_Data provided_:
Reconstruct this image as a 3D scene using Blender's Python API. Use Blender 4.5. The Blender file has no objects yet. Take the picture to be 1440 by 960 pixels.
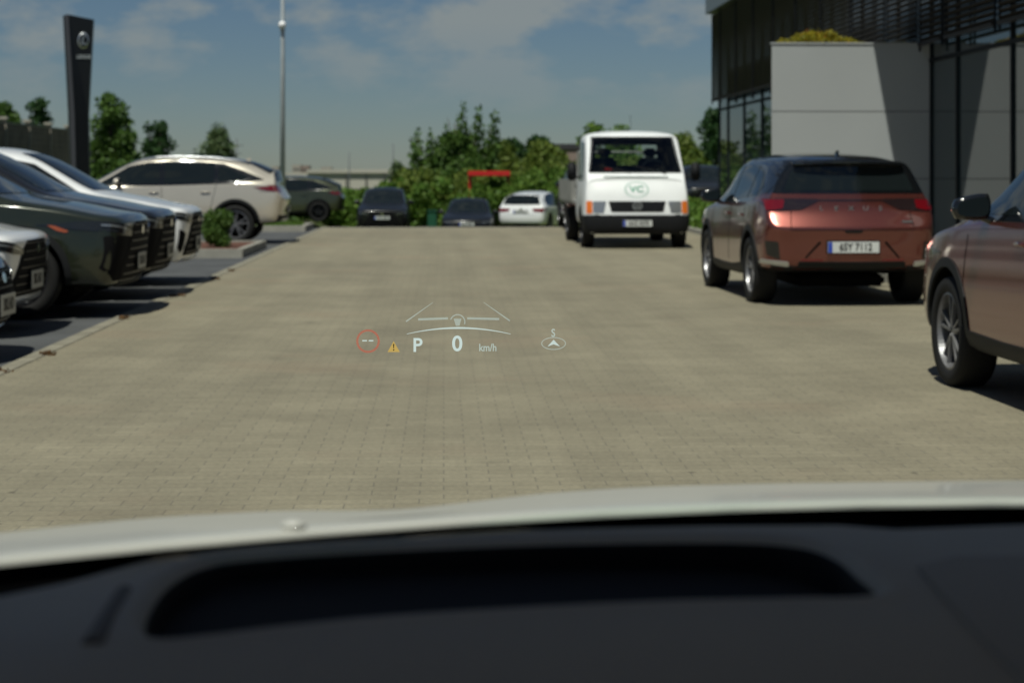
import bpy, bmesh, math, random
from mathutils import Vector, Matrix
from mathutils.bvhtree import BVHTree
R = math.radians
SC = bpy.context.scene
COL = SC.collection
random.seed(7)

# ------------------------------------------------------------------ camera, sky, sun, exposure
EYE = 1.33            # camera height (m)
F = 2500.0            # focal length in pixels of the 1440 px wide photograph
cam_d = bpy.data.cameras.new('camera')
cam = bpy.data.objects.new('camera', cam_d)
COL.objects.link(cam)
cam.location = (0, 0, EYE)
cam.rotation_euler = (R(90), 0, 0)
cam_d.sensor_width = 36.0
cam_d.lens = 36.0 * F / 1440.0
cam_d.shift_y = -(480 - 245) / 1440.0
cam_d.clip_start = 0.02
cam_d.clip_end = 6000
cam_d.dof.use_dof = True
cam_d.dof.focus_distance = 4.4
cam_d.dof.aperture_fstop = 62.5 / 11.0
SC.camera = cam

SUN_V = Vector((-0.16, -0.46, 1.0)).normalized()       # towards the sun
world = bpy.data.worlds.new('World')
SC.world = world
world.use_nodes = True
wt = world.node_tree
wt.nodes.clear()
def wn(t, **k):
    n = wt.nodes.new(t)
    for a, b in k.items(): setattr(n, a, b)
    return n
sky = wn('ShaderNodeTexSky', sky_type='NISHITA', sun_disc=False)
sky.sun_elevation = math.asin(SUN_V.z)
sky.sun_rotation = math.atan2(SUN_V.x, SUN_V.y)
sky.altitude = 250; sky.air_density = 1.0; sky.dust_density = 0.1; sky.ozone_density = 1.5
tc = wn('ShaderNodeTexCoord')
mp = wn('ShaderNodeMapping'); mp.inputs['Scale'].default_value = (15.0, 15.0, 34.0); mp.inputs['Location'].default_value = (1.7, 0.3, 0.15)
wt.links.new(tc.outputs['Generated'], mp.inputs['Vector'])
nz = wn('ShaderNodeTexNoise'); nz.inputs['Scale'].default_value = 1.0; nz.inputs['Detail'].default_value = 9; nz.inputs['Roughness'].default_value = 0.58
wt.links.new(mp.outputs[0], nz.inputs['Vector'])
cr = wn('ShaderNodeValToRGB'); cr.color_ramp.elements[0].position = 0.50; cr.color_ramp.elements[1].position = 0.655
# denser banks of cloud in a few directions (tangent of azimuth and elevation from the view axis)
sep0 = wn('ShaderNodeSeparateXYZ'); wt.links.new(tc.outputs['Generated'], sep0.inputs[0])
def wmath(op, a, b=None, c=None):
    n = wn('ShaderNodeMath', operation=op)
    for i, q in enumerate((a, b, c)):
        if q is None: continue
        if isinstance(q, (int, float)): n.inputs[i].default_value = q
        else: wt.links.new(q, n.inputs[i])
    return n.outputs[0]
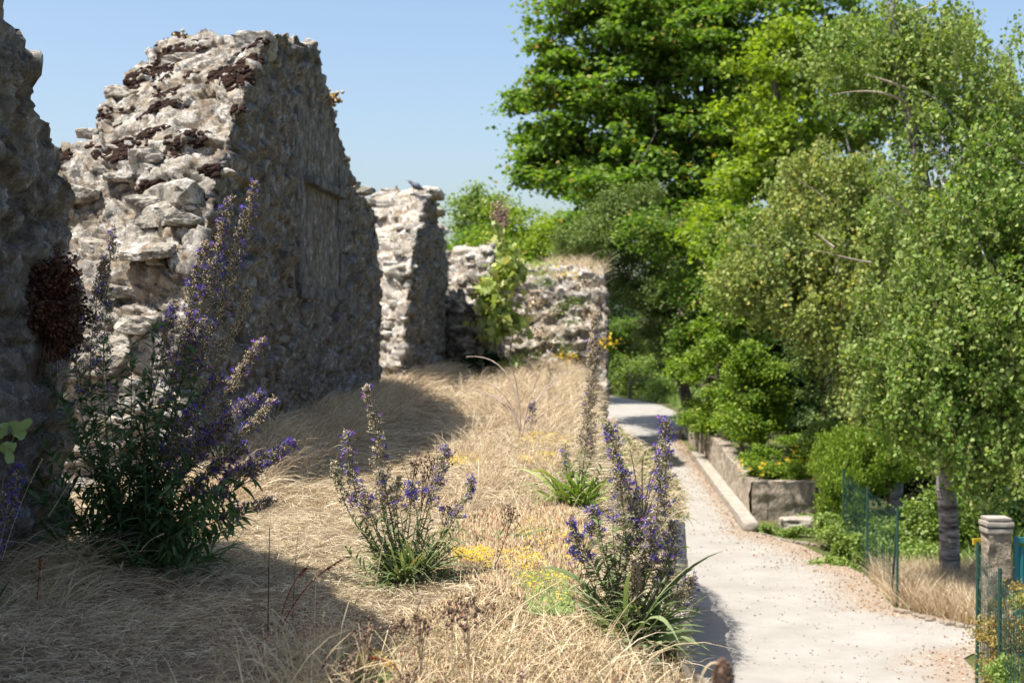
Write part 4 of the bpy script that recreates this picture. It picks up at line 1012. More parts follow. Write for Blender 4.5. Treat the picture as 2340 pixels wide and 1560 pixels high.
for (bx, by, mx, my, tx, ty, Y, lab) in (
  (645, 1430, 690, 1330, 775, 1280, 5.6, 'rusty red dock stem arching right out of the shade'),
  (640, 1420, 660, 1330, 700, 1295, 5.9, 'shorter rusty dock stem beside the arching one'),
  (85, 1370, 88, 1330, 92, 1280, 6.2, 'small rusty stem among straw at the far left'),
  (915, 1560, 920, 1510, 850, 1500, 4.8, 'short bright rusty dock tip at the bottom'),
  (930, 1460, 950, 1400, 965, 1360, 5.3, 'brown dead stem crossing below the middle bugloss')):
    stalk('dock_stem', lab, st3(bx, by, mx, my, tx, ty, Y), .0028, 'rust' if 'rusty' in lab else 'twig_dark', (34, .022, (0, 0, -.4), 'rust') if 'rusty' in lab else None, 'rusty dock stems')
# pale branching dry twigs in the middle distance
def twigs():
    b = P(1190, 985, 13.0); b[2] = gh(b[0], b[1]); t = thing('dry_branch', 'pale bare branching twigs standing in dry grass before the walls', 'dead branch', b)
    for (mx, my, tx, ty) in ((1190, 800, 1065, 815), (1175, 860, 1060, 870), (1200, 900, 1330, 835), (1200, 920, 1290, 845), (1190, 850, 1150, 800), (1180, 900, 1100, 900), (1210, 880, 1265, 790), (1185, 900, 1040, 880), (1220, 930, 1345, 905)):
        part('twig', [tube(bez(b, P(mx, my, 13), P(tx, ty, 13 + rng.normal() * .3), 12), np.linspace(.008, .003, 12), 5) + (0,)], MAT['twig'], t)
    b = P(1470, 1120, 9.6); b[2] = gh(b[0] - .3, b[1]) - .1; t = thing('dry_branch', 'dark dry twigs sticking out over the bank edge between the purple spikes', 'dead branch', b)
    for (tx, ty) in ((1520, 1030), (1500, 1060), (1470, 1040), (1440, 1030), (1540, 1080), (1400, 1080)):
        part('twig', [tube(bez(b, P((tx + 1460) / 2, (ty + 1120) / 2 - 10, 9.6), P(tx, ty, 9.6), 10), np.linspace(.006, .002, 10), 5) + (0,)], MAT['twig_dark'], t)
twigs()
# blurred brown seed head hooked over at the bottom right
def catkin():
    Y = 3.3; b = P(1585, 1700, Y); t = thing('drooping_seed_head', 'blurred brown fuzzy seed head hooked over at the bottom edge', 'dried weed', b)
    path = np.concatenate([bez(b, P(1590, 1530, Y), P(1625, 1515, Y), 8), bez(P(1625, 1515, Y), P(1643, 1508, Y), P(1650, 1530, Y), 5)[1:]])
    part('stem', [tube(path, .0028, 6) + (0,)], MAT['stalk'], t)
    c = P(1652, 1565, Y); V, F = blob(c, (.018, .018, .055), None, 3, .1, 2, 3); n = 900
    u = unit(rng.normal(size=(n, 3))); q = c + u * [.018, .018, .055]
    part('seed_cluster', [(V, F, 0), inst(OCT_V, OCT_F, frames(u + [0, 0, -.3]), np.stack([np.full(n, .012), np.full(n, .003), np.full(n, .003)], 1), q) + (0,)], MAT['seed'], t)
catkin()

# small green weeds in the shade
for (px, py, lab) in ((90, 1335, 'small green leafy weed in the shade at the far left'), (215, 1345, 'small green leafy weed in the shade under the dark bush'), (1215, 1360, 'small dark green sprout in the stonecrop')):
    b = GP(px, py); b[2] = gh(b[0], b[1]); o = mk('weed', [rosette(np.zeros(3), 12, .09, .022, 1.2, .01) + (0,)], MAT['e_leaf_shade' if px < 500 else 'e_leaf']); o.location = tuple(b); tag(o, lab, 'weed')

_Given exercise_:
Return exactly what appears from the opening line of the material through the line with "random.seed(7)", apart from the pictures.

_Response to the exercise_:
Reconstruct this image as a 3D scene using Blender's Python API. Use Blender 4.5. The Blender file has no objects yet. Take the picture to be 1440 by 960 pixels.
import bpy, bmesh, math, random
from mathutils import Vector, Matrix
from mathutils.bvhtree import BVHTree
R = math.radians
SC = bpy.context.scene
COL = SC.collection
random.seed(7)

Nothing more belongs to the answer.